Najwan Darwish, NOTHING MORE TO LOSE

Amal El-Mohtar said such fine things about Najwan Darwish’s Nothing More to Lose that I resolved upon the instant to get a copy.

I don’t normally read poetry collections cover-to-cover. I own a handful only, that I dip into from time to time: Cavafy, Odysseus Elytis, Osip Mandelshtan, Yeats, Heaney, Eliot, Adrienne Rich, Pablo Neruda, some of the ancient poets (I keep meaning to get my hands on some of the twentieth century’s famous women poets’ collections, like St. Vincent Millay and Plath – some day soon!) but not many.

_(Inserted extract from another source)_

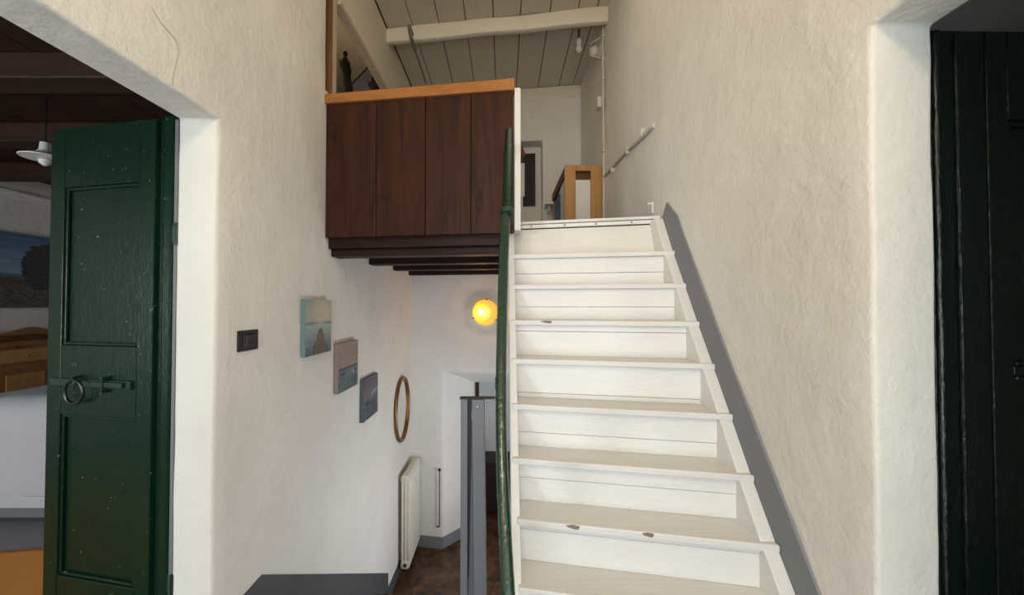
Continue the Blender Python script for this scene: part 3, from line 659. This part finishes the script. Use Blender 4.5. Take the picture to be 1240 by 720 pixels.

Nothing More to Lose, I read every page. These are gorgeous, glorious poems: the translator has done a brilliant job.

Powerful poems; some funny, some touching, some filled with pain and a kind of elegaic anger – like the last five lines of “Sleeping in Gaza”:

The earth is three nails
and mercy a hammer:
Strike, Lord
Strike with the planes

Are there any more to come?

or the three brief lines that comprise the entirety of “In Praise of the Family”:

There is but a single sentence fit to praise you:
You are the deep quarry
of my nightmares.

Some of his poems are available online, here. Read them. Especially “Jerusalem.”

When I leave you I turn to stone
and when I come back I turn to stone

I name you Medusa
I name you the older sister of Sodom and Gomorrah
you baptismal basin that burned Rome.